✦ The Hyperlinked Bible

Acts 1:15 to Psalms 2:2

NT Text: Acts 1:15

OT Source(s):

Source: John Gill, Exposition of the Entire Bible (1763)

Reference Type: Echo

Connection Method(s): None

Anchor Text: Psalm 2 — You Are My Son

Significance: The connection rests on a single Lukan phrase: epi to auto ("together," literally "in the same place"), used of the gathered company of about a hundred and twenty in 1:15 and recurring through Luke's portraits of the earliest community (2:1, 44, 47).

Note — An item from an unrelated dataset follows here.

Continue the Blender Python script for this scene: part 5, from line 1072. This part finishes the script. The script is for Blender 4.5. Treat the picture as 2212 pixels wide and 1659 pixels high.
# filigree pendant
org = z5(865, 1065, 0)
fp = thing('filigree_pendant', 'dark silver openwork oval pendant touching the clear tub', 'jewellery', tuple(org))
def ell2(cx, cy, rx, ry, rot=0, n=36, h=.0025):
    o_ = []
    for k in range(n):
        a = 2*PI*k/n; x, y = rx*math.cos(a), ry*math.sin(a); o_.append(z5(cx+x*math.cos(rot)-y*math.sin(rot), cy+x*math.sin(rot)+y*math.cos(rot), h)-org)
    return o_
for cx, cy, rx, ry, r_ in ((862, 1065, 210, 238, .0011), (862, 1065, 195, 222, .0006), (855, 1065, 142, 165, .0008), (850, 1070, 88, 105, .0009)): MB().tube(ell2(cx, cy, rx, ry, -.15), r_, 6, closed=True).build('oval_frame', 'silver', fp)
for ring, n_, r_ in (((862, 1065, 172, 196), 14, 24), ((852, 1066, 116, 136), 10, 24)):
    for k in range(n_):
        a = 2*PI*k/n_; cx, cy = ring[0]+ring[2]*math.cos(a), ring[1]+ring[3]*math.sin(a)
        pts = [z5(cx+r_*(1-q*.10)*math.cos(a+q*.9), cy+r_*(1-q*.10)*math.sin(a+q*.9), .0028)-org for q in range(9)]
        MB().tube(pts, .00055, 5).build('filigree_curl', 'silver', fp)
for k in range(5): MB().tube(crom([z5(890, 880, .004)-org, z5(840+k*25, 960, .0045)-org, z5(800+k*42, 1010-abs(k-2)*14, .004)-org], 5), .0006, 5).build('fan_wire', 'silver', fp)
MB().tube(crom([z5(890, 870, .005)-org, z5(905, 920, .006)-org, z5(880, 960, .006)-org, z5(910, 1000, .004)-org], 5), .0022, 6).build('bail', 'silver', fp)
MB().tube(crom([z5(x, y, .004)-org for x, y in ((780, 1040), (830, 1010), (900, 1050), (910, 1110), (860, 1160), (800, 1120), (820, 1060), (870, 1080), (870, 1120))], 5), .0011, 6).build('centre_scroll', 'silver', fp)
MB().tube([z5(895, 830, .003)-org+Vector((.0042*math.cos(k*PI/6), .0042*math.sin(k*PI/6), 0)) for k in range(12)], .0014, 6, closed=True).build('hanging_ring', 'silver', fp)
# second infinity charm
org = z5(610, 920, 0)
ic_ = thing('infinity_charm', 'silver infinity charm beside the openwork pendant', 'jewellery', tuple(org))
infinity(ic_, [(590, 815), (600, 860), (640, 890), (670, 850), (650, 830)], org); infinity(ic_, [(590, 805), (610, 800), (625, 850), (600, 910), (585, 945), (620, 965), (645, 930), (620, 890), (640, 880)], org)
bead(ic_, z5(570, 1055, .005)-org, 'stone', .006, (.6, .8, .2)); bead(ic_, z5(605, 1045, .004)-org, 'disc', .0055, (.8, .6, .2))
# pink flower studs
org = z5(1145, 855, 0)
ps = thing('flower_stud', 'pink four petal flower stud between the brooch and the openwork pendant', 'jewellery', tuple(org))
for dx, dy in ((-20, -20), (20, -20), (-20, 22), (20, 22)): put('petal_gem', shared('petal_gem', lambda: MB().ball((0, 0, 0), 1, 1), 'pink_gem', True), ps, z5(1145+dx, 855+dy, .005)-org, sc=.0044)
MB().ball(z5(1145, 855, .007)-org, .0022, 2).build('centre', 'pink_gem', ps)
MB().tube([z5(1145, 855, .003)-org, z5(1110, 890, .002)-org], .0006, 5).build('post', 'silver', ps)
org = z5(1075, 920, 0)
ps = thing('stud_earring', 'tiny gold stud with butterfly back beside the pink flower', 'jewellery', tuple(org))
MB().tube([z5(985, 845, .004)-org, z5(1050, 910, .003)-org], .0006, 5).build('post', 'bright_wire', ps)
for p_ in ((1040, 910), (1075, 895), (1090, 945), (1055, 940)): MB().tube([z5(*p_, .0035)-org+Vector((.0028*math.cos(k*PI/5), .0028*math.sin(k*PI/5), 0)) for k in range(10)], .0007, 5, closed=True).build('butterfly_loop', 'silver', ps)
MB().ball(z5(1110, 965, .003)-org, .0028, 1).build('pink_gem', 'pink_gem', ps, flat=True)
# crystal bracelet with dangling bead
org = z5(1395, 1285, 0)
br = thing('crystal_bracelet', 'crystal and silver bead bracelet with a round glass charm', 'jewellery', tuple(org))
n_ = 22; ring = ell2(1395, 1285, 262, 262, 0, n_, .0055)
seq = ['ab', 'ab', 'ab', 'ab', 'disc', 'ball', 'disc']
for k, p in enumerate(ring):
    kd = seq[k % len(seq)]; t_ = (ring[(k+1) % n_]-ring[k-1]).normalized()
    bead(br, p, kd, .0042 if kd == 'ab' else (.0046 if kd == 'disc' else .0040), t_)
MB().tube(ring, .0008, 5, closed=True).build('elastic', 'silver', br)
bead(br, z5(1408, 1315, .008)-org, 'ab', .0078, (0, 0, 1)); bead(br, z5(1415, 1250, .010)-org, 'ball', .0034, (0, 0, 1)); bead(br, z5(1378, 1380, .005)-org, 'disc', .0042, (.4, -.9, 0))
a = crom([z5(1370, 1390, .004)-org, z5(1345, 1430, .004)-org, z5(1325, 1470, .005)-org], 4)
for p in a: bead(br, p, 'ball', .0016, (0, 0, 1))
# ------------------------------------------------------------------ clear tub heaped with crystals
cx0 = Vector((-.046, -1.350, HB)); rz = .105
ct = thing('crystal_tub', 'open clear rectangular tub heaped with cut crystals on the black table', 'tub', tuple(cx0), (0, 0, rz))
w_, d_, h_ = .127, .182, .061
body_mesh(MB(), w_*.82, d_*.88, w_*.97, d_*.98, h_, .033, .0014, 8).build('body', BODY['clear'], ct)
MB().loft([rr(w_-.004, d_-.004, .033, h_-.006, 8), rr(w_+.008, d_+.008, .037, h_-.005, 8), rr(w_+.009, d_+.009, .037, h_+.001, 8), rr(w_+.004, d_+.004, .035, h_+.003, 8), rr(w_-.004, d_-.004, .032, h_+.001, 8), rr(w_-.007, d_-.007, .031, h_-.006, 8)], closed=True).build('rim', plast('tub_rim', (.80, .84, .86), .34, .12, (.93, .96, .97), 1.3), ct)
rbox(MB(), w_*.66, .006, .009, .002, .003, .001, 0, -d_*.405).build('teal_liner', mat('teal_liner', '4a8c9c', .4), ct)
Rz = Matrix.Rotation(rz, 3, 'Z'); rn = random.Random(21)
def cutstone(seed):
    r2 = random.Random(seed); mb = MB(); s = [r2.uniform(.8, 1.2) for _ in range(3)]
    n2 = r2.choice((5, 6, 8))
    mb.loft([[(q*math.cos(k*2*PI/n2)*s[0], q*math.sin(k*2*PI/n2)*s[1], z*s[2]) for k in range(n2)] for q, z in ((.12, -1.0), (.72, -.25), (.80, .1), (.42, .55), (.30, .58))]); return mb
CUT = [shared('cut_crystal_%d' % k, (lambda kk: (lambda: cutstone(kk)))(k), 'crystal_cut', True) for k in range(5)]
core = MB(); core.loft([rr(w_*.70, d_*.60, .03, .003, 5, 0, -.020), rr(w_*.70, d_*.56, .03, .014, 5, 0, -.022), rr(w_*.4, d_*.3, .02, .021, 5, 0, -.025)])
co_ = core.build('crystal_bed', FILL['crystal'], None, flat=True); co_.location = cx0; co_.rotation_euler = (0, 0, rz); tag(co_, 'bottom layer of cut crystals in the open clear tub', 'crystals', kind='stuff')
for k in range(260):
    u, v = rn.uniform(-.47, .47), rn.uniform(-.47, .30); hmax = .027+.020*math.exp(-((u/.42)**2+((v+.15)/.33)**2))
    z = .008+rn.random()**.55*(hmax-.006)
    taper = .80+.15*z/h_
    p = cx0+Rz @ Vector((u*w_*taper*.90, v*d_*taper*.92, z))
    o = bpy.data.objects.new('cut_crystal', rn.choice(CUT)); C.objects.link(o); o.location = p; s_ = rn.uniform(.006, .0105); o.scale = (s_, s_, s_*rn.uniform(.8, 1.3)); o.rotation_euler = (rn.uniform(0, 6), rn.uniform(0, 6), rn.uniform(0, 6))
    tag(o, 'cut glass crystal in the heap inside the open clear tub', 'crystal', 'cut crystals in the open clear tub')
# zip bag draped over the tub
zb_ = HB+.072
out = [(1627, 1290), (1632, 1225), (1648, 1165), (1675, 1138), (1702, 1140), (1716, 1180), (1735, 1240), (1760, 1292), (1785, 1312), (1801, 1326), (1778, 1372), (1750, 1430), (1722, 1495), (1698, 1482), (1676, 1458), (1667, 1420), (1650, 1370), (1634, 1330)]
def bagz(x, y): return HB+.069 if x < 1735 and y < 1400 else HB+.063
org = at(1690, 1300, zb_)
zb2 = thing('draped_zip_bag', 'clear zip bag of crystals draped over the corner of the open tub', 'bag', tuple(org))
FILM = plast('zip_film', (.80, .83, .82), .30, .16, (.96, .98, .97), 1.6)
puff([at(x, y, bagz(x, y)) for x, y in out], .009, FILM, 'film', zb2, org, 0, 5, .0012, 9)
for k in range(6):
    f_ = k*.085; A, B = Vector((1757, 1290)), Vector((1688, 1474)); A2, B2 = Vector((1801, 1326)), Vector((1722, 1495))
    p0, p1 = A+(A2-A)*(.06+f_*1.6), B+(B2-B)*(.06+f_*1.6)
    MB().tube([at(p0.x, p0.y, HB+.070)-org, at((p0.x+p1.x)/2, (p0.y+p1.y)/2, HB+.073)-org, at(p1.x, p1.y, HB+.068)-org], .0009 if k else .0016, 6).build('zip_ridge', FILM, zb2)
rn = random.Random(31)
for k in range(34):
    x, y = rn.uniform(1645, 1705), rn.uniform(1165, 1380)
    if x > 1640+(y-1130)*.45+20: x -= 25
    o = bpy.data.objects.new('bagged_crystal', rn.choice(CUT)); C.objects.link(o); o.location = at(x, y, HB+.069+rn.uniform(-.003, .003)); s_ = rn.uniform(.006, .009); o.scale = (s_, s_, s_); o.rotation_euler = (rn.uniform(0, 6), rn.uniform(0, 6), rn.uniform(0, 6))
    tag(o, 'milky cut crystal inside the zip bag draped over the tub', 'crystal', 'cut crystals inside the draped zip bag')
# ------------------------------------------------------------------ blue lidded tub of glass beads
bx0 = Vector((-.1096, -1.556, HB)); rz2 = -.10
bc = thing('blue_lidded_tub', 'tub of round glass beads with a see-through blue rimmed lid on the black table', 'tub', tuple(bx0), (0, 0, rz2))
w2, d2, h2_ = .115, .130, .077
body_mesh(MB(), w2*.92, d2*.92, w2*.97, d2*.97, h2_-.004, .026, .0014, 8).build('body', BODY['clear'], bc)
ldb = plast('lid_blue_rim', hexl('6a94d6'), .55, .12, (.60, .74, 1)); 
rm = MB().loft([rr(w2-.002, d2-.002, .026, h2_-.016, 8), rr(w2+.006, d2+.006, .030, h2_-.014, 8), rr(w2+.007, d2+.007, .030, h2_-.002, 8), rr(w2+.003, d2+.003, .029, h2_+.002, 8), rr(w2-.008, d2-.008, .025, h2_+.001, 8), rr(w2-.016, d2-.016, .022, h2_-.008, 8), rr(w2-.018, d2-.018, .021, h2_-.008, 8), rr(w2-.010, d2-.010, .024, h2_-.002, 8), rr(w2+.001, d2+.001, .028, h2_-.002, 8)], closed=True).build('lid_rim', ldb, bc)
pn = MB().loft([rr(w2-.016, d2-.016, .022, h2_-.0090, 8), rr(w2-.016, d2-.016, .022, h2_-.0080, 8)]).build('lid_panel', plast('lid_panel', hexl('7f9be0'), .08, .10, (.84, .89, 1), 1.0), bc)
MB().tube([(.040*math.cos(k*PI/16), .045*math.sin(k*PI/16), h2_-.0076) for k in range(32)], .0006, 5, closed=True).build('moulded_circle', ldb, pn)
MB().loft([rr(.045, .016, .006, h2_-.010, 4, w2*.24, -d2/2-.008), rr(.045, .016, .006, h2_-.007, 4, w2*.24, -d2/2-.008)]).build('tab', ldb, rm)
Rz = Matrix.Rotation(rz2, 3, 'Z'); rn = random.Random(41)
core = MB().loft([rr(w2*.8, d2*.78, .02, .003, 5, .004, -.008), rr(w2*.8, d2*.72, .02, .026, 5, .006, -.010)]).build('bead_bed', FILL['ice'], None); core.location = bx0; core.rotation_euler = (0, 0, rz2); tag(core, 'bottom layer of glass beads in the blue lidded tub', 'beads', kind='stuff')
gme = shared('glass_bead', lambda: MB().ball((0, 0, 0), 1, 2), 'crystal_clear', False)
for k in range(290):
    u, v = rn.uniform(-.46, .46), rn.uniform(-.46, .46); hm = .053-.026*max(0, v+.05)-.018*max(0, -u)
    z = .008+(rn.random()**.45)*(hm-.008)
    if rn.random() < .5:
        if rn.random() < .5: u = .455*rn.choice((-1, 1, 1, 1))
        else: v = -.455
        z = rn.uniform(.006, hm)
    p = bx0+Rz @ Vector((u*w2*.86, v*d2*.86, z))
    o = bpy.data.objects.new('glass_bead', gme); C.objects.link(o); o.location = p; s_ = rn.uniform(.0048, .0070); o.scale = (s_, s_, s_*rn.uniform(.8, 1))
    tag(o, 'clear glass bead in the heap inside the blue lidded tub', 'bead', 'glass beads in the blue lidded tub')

The same phrase stands in Psalm 2:2 LXX — "the kings of the earth took their stand, and the rulers gathered together (synēchthēsan epi to auto) against the LORD and against His Anointed" — which Luke quotes in full at Acts 4:25-26. Some interpreters have suggested Luke uses epi to auto almost technically for the assembled messianic community, so that an ironic counter-image emerges: while the rulers gather "together" against the Anointed (4:26), the believers gather "together" around Him. The verbal volume is low — epi to auto is common LXX and Koine idiom — and no argument in Acts 1 depends on Psalm 2, so the link is rightly classified an echo carrying no load-bearing connection method. Its value is contextual rather than exegetical: it shows how saturated Luke's vocabulary of assembly is with the psalter's language, and it prepares the reader for the explicit citation of Psalm 2:1-2 in the community's prayer three chapters later, where the conspiracy of rulers "gathered together" against God's Anointed is identified with Herod, Pilate, the Gentiles, and the peoples of Israel (4:27). If the echo is heard, the contrast between the two gatherings is deliberate; if not, nothing in Luke's argument is lost.